The Underworld Story (1950)

The latest issue of Cineaste features an extended excerpt on 1950’s powerful The Sound of Fury (I wrote about the recent restoration here), part of a forthcoming biography on director Cy Endfield, whom author Brian Neve claims is the “least well known of the American filmmakers who came to Europe in the early Fifties to circumvent the Hollywood blacklist.” It’s mostly a historical overview of the production, but hopefully it will help convince some enterprising DVD/Blu-ray distributor to take notice.

Tomorrow, Angelenos can see Endfield’s other film from 1950, The Underworld Story, as part of the annual Noir City film festival at the American Cinematheque. While it doesn’t have the same fevered intensity of The Sound of Fury (partly due to its intrusive score and a too tidy ending), it’s a strong companion piece, evocatively and noirishly shot by Stanley Cortez, and equally concerned with the media’s social power and its impact on the justice system.

While mainstream America currently seems to be experiencing a moment of clarity in regards to black injustice (as the cases of Trayvon Martin, Michael Brown, Eric Garner and Walter Scott make headlines), The Underworld Story offers a potent and early critique of white privilege: a newspaper’s magnate’s son kills his wife, then confesses to his father, who, fearing a scandal, agrees to cover-up the crime by accusing the black maid. (“It’ll be the word of a nigger against ours!” the murderer schemes.) While the impact is mitigated by the casting of a white actress in the role of the black maid (according to TCM, the producers wished to avoid the label of a “race picture”), the racial/class tensions are continually emphasized throughout the film.

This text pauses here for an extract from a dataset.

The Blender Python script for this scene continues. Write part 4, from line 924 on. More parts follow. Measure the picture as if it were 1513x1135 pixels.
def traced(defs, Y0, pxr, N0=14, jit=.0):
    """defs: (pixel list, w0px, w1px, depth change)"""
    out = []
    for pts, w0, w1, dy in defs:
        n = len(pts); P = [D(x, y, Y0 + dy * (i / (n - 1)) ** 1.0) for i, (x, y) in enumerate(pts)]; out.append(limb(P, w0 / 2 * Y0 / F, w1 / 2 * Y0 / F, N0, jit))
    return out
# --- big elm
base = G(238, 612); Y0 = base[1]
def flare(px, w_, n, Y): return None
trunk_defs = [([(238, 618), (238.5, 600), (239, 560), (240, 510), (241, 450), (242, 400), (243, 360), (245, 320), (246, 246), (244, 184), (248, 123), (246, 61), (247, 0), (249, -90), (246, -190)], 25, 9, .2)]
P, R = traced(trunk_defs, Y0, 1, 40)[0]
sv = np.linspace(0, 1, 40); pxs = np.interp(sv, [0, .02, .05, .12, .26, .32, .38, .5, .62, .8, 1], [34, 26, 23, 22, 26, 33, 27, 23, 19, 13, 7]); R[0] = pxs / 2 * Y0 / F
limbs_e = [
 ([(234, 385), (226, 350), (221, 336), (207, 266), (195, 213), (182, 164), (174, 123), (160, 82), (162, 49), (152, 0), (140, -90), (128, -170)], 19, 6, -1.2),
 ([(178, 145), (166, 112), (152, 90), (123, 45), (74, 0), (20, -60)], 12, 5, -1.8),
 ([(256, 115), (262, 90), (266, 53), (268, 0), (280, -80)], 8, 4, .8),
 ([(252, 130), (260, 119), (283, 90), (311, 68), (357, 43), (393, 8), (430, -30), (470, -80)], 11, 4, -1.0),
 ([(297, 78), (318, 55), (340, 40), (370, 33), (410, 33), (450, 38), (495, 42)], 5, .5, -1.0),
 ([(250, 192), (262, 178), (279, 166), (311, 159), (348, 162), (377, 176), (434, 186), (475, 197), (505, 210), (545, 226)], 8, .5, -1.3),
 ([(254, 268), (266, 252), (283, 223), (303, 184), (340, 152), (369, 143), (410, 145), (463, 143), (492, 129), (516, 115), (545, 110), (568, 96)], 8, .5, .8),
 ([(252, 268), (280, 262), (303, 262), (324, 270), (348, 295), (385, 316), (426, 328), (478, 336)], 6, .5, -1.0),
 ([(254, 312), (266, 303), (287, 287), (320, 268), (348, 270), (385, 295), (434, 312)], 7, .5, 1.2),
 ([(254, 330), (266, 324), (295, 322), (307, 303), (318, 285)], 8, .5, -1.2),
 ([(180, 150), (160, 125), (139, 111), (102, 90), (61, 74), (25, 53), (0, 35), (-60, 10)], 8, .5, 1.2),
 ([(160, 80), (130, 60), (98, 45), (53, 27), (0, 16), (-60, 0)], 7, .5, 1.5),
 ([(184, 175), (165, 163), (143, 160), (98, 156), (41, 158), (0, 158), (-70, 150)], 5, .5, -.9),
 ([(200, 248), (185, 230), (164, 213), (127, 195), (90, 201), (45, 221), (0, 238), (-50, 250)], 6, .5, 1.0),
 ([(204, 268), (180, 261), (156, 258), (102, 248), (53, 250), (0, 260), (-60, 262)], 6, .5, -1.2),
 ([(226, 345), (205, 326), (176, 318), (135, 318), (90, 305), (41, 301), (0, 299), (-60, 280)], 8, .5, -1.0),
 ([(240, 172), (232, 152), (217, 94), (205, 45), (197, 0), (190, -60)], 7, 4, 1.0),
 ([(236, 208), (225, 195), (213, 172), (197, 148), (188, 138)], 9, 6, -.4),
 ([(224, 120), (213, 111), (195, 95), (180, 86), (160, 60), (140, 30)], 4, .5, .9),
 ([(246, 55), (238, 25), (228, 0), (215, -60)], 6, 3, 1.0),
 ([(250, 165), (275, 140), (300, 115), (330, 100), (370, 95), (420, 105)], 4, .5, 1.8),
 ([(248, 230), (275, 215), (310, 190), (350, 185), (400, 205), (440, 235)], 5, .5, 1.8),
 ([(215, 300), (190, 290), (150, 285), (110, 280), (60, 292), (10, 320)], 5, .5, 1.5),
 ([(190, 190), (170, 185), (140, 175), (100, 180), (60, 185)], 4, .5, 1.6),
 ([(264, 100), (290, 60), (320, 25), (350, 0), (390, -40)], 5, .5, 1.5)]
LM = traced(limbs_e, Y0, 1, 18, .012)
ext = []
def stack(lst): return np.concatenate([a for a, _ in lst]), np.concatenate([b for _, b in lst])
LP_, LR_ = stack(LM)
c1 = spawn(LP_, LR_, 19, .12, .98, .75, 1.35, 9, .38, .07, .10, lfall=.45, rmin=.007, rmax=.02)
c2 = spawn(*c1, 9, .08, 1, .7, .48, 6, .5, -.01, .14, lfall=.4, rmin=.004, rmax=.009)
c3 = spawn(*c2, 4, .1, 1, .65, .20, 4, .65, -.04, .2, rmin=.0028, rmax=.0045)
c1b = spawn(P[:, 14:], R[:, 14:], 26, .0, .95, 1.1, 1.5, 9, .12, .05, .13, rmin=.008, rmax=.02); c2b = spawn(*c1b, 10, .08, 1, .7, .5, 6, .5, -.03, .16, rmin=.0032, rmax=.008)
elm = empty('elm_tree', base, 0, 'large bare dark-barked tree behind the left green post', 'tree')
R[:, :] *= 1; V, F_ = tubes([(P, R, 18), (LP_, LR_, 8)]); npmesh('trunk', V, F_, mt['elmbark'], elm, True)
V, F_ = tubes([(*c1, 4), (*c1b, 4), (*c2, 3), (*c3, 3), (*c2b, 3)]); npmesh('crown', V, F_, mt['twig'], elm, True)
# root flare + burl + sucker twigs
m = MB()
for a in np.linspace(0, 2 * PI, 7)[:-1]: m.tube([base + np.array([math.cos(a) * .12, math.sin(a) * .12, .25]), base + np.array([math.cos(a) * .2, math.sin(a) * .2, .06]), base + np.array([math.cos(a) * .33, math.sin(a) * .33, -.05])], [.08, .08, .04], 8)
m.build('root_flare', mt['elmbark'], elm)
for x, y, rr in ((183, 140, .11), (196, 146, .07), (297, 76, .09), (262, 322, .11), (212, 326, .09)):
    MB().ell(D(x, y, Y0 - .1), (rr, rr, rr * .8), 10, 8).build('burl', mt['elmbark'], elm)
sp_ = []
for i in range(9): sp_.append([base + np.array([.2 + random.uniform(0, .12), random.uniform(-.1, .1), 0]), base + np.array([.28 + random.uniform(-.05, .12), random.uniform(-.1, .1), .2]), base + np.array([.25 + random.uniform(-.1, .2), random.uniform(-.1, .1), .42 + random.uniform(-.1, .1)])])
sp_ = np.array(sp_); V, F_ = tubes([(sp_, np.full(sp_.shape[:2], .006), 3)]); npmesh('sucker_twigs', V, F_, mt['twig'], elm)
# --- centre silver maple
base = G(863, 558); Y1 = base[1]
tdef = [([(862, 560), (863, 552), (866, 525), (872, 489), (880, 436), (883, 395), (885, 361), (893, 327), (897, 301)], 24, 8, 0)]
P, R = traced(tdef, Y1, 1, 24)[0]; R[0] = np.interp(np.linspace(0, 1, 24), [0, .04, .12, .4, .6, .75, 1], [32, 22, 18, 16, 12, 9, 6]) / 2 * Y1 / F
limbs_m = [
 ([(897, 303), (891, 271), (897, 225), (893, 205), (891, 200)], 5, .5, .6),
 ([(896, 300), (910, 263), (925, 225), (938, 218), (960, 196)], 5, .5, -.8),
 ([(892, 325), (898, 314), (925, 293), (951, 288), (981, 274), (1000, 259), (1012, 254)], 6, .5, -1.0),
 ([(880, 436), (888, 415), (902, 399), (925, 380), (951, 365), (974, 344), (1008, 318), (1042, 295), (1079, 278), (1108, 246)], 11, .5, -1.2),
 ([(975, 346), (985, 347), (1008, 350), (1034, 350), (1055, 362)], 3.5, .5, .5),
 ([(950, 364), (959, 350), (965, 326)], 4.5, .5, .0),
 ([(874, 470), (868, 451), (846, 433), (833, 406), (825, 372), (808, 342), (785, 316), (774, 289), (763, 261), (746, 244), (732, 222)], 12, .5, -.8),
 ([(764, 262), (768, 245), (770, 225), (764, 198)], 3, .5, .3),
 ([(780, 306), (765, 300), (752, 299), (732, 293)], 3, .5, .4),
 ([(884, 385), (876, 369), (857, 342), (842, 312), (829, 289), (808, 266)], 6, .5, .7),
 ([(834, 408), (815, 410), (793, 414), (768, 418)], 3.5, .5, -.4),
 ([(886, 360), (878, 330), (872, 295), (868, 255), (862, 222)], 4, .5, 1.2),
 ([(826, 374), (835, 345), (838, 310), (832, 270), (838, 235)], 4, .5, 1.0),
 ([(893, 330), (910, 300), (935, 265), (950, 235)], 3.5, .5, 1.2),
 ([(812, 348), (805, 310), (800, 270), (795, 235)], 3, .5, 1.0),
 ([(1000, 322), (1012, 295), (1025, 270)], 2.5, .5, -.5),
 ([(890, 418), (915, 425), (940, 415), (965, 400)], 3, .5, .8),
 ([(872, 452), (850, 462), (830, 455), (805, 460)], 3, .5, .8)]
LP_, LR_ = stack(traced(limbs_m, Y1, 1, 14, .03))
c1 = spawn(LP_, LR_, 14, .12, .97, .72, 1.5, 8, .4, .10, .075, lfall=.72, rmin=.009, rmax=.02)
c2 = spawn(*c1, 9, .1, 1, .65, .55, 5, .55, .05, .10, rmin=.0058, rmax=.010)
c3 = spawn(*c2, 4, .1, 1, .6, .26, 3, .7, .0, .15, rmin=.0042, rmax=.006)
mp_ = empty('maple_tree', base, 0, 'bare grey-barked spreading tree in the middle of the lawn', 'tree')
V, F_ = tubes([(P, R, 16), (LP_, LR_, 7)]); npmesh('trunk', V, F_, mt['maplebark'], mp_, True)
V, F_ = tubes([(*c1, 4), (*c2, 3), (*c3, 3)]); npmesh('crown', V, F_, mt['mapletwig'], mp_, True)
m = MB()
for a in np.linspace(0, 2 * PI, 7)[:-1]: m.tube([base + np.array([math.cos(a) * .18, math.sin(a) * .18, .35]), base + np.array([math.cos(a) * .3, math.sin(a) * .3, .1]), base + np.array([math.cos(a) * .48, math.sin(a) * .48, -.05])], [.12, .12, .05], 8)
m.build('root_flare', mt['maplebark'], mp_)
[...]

In Cineaste, Neve writes that The Underground Story and The Sound of Fury were “breakthroughs” for Endfield, what the filmmaker called “‘nervous A’ crime pictures” that “gave him hope of more substantial Hollywood opportunities, but the next year, in 1951, with the second wave of investigations by the House Un-American Activities Committee underway, he was blacklisted after being ‘named’ by screenwriter Martin Berkeley.” Both of these excellent films deserve greater exposure.